Tuesday, May 31, 2011

Free flick: American Grindhouse



Free for you to view from Hulu.com: American Grindhouse, director Elijah Drenner's 2010 documentary about the various disreputable subgenres -- everything from nudie cuties to sci-fi cheapies, blaxploitation melodramas to blood-soaked splatter flicks -- that define exploitation cinema.

As I reported for Variety while reviewing the movie at the 2010 SXSW Film Festival, "Drenner neatly balances wink-wink irony with enthusiastic affection while employing an extensive array of film clips to illustrate the sometimes serious, sometimes snarky commentary by film historians, veteran actors and moviemakers who have produced and/or enjoyed exploitation fare... Definitions are vague and lines of demarcation are smudgy -- there's even some debate over what a true 'grindhouse' really is, or was -- but the lack of precision seems altogether appropriate for a pic about such unabashedly slapdash product."

Among the interviewees: Directors Jack Hill (The Big Bird Cage), Don Edmonds (Ilsa: She-Wolf of the SS), Jonathan Kaplan (Truck Turner) and Larry Cohen (Black Caesar).

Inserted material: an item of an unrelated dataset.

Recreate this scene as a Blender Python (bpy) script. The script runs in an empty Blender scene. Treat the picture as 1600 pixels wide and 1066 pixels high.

But wait, there's more: A few "expert witnesses" -- including filmmakers John Landis and Joe Dante -- pop up now and then to express their unabashed appreciation for these and other schlockmeisters. Indeed, Landis goes so far as to suggest that Mel Gibson's The Passion of the Christ is no better, and maybe worse, than any exploitation movie he's ever seen. No kidding.